1. A number of folks just got in the habit of calling functions without parens and liked it. They would generally agree that

writeln = "foo";

was dumb, but they liked being able to just not use parens when doing stuff like

myObj = foo;

or

myFunc(foo);

So, telling them that they couldn't do that anymore didn't go over well.

2. Once, UFCS came into the game, instead of having code like

auto result = map!(a => a / 2)(range);

you got

auto result = range.map!(a => / 2)();

and you all of a sudden had a bunch of templated functions with empty parens when called, and since you already had a one set of parens for the template argument, folks thought that that was ugly. So, they started writing

auto result = range.map!(a => / 2);

So, requiring that they then use parens for that as they would have to if parens were required when calling all non-@property functions as had been the plan was _not_ going to go over well. It basically became completely unacceptable to require @property for property functions, and so plans to properly implement @property were dropped.

The result is that @property does almost nothing (it affects what typeof does, and it affects __traits - and thus std.traits.functionAttributes - and you can't overload an @property function and a normal function, but that's pretty much it). Lots of us use it all the time to indicate what we intend to be used as a property function, but it's just documentation.

Now, even if you think that calling functions with no parens is great, that still leaves us with two problems:

1. writeln = "foo"; is still legal. Maybe we could make it so that @property is required with free functions used as setters that aren't used with UFCS, but figuring out a set of rules that doesn't require putting @property on all setter functions while still disallowing the really dumb stuff isn't easy, and it's questionable that requiring @property on setters at this point is going to go over well. It's very annoying that stuff like

writeln = "foo";

is legal, and it's dumb, but it hasn't mattered much in practice. So, causing a bunch of code breakage in order to disallow it is unlikely to go over well. It would also then make getters and setters inconsistent in that setters would require @property and getters wouldn't. How much that matters is debatable, but it does make such a change less palatable.

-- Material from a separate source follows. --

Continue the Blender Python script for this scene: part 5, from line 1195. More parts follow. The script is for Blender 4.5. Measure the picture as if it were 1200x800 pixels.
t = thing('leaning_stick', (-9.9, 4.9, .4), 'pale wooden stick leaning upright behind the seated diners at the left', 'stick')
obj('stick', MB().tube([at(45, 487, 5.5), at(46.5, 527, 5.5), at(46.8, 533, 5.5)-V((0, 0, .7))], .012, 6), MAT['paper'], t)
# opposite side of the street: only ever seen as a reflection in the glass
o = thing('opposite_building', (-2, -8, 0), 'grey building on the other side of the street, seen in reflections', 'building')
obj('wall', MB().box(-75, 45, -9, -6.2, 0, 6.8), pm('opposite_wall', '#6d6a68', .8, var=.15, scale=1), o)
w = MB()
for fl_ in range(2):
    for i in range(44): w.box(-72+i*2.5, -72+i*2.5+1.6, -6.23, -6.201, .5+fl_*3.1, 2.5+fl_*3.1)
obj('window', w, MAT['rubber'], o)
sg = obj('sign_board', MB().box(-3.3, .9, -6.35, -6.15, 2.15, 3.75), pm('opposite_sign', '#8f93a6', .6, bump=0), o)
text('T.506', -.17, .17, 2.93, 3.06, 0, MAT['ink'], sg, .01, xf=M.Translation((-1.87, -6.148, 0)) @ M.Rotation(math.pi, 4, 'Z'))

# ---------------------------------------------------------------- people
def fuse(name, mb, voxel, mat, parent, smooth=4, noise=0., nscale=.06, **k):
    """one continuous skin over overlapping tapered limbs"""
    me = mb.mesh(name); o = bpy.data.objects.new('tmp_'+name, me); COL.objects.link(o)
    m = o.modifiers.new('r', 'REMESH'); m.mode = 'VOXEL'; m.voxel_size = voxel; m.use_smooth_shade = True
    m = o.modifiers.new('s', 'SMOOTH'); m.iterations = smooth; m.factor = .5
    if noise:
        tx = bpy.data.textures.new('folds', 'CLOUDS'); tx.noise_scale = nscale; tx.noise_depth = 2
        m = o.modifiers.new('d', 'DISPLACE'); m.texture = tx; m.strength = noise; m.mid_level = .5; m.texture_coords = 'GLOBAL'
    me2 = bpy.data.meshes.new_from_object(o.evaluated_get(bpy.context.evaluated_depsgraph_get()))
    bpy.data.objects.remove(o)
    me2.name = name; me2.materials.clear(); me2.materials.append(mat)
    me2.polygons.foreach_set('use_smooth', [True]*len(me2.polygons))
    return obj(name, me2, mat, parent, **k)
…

2. The other issue that @property was supposed to fix was property functions that return callables - e.g. foo could return a delegate, but the compiler has to assume that the parens on foo() are calling foo, not the delegate that it returns. So, even though you want to treat foo as a property that is a delegate, you're forced to treat it as a function and use double parens - e.g. foo()(). If @property were required, then if foo were marked with @property, the compiler would know that foo() called the delegate and that foo()() was trying to call the return value of the delegate. However, since @property is clearly never going to be implemented as intended, that problem is remains unsolved. It's been suggested that we just make it so that @property actually do what it was originally intended to do if the return type is callable, but that has never been officially decided, let alone implemented.

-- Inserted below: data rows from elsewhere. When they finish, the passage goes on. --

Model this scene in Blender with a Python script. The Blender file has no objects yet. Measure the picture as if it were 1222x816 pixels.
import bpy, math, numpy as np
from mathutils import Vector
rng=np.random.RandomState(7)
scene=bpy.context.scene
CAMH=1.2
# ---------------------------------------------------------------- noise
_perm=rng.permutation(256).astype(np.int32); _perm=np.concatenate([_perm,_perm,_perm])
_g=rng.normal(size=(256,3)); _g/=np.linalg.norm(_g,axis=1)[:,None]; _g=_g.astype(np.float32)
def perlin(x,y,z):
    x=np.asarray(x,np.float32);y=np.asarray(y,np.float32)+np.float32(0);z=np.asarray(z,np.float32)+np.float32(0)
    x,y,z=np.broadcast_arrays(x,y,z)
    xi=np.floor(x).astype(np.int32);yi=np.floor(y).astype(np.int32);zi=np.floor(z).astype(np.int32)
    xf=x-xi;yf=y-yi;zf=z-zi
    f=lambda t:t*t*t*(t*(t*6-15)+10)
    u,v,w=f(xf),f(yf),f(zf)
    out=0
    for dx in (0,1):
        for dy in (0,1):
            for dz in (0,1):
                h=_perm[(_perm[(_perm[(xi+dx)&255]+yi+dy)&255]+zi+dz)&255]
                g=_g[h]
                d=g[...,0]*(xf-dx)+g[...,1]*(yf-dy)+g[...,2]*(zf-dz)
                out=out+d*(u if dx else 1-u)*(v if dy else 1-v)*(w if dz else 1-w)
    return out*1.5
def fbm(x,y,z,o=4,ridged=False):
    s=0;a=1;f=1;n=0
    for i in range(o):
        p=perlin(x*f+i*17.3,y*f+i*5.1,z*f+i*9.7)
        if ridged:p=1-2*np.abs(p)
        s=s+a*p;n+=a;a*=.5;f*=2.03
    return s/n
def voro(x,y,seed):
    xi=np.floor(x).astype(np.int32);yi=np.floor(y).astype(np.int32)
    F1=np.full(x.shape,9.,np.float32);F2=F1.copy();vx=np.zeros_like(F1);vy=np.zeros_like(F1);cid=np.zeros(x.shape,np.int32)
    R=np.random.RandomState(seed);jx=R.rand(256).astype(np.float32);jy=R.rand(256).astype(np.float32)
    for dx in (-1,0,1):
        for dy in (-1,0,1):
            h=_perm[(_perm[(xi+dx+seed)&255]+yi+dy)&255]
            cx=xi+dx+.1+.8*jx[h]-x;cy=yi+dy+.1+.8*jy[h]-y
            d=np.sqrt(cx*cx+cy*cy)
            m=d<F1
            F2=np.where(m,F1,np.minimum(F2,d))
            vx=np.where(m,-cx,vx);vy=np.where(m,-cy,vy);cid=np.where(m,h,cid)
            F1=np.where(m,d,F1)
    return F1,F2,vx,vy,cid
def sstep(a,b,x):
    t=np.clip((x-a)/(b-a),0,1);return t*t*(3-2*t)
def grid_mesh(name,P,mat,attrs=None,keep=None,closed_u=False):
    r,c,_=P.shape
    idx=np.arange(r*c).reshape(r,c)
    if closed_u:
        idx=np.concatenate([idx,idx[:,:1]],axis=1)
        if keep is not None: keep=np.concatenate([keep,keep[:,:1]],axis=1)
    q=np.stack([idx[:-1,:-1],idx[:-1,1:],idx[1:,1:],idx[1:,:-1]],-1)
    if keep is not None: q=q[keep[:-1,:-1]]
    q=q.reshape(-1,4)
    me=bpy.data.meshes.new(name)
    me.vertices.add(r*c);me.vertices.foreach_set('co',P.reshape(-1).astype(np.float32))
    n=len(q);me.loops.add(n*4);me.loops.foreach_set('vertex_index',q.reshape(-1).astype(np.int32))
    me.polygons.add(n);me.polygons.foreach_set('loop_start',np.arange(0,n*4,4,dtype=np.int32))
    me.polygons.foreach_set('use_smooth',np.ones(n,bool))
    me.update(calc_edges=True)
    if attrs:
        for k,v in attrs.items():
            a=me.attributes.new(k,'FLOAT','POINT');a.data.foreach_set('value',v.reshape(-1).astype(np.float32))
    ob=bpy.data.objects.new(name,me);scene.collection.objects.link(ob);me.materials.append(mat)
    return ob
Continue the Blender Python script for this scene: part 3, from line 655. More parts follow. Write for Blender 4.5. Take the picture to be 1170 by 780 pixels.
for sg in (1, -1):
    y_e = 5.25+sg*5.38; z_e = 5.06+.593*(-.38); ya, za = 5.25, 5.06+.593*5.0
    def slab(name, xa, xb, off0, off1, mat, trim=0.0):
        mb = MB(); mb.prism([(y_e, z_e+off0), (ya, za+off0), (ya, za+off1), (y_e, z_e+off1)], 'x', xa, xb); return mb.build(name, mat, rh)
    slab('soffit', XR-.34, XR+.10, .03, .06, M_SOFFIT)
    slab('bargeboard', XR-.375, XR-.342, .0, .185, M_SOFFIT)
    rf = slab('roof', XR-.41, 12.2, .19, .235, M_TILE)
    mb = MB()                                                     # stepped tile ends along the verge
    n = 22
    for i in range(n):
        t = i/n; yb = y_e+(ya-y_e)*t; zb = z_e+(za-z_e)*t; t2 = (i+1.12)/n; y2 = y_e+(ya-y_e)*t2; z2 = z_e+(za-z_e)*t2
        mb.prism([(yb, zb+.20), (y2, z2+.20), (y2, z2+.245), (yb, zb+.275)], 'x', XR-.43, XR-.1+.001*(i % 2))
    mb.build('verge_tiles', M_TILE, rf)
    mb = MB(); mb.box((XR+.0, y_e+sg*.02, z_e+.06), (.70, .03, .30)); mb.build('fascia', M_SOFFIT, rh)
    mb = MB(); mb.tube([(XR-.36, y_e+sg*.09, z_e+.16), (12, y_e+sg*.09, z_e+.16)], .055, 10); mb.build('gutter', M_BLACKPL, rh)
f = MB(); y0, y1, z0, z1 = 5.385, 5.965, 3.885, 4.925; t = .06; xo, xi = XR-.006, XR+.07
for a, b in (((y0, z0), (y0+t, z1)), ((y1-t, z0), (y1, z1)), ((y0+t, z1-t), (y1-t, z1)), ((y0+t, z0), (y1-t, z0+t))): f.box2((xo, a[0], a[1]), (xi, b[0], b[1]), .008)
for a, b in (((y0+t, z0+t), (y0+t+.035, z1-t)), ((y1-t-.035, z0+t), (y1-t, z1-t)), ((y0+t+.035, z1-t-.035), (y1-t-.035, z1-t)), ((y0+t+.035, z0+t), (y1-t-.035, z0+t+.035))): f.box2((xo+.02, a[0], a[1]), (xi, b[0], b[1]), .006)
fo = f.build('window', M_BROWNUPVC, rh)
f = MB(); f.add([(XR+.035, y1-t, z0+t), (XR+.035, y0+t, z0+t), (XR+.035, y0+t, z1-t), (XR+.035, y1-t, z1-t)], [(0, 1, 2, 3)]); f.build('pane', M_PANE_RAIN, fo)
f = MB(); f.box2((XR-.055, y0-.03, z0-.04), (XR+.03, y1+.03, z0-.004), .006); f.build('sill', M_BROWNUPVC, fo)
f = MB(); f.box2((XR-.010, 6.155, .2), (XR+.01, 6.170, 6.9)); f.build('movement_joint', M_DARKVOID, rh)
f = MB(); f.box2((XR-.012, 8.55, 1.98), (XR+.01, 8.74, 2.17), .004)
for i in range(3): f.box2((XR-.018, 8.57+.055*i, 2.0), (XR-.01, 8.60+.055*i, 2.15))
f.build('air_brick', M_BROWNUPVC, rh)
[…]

So, the end result is - as you're complaining about - a bit of a mess. But it's not at all clear how to fix it at this point, and with how Walter and Andrei have become decreasingly willing to make breaking changes that don't have large benefits, it seems unlikely that this situation is going to be fixed. The reality of the matter is that as ugly as the situation is, it really doesn't matter much in practice. You're almost certainly never going to find something like

writeln = "foo";

in real code. It's dumb that it can be done, but because it's so dumb, no one does it - just like 5[arr] is legal in C (whereas the languages that have come after have wisely required that you do arr[5]), but it's dumb, so no one does it. And returning callables from property functions happens rarely enough in practice that it pretty much only comes up as a theoretical problem to the current situation rather than a practical one. No one actually complains about it.

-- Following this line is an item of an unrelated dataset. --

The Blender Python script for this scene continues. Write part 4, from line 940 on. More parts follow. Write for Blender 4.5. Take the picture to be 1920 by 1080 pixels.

So, when faced with the choice of fixing dumb corner cases that aren't actually problems in real code and breaking existing code in the process (since there isn't an easy way to just prevent the dumb code while allowing reasonable code) or leaving things as-is, Walter and Andrei have chosen to leave things as-is.

It wouldn't surprise me if Walter and Andrei make some official decision about @property at some point in the nearish future, since one of their priorities at this point is to clean up and complete existing features (e.g. shared), but the most likely decision would be that @property would just be made to do nothing and get phased out of existence, because they aren't going to want to break valid code, and the only places that it really causes problems are places where programmers are being dumb. But we'll have to wait and see what they decide. I think that of all of the things they want to finish about the language, @property is pretty low on the list, because it's pretty low impact.

If someone wrote an good DIP on the subject, I expect that things could be accelerated, but it's not much a real paint point in practice, and the chances of @property actually ever meaning anything like it was originally intended to mean are pretty much zero. UFCS killed that.

- Jonathan M Davis

May 22, 2018
On Monday, 21 May 2018 at 18:53:19 UTC, Jonathan M Davis wrote:
> On Monday, May 21, 2018 14:00:55 ANtlord via Digitalmars-d-learn wrote:
>
> If someone wrote an good DIP on the subject, I expect that things could be accelerated, but it's not much a real paint point in practice, and the chances of @property actually ever meaning anything like it was originally intended to mean are pretty much zero. UFCS killed that.
>
> - Jonathan M Davis

First of all thanks a lot for the response. It cleans something for me. I need a few time to think.